Collective condemnation of Nilce Magalhaes’ murder underscores need for systemic change

Publish Date: 
Monday, June 27, 2016

ESCR-Net is deeply saddened to learn of the violent death of Nilce de Souza Magalhães. The body of “Nicinha,” as she was known by her friends and fellow leaders, was found on Tuesday, June 21, in the lake that had been created by the same Jirau Dam, run by the consortium Energia Sustentável do Brasil (ESBR), which she had been confronting in defence of the rights of her community.

A leader of the Movimento dos Atingidos por Barragems (MAB) in the Brazilian state of Rondônia, Nilce disappeared on January 7, when she went missing from the tent encampment where she had lived for years, without access to clean water or electricity, since her family was displaced by the dam years earlier.

Nilce was a longstanding and well-known grassroots leader working to defend the rights of communities affected by dams, predatory fishing practices and other threats to communities situated in Rondônia, in the heart of the Amazon rainforest, close to the border with Bolivia. Her death, according to many other social movements and human rights advocates around the world, could have been prevented if protection had been provided for her and other human rights defenders, if the perpetrators did not enjoy impunity for their actions and if she had not needed to defend her neighbours and her own family against powerful interests.

However, Nilce did not enjoy adequate protection as a woman human rights defender. Furthermore, the perpetrators of her murder remain free. Brazilian authorities had initially arrested an individual who confessed to her murder, yet the accused reportedly escaped from prison under unexplained circumstances.

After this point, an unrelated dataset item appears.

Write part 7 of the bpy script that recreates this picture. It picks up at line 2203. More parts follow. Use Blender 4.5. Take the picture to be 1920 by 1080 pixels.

ESCR-Net members across more than 70 countries are increasingly aware that communities around the world are facing similar powerful interests that pursue large dam projects, natural resource extraction and speculation which seek profit at the expense of human rights and the environment.  

In April, members of ESCR-Net’s Social Movement Working Group observed, with alarm, the rising number of threats and attacks against grassroots leaders and members of social movements that are promoting and defending economic, social and cultural rights. They came together to evaluate multiple incidents affecting its members; these include the ongoing detention of a fisherfolk leader in Pakistan, the assassination of Ogoni indigenous people in Nigeria, the criminalization of human rights activists in the Philippines and Guatemala and the brutal killing of Berta Caceres in Honduras.  

Governments, including Brazil, have the primary obligation to respect, protect and fulfill human rights. However, members have observed that many of their governments are increasingly captured by corporate and other private interests instead of being committed to the realization of human rights for all people.  On one hand, this has prompted more communities—like Nilce’s—to get organized, to form or join social movements and to mobilize resistance in defense of human rights for their children and grandchildren. On the other hand, and in response to these demands for basic rights, serious reprisals have led to many losses: of lives, of freedoms and of the ability to live in dignity. Today we observe the loss of another courageous leader who was brutally murdered for her defense of the poor. 

While individual grassroots leaders may be forcibly silenced, the strength of their commitment and struggle will not be extinguished. Nilce will live on in the continuing struggle of her community, the Movimento dos Atingidos por Barragems, and in each of us who insist that your struggle is my struggle. Her struggle—our struggle--will be sustained by the power of broad-based solidarity and a profound conviction that systemic change is possible, that it is necessary and that it has, in fact, begun in our common demands for human rights and social justice.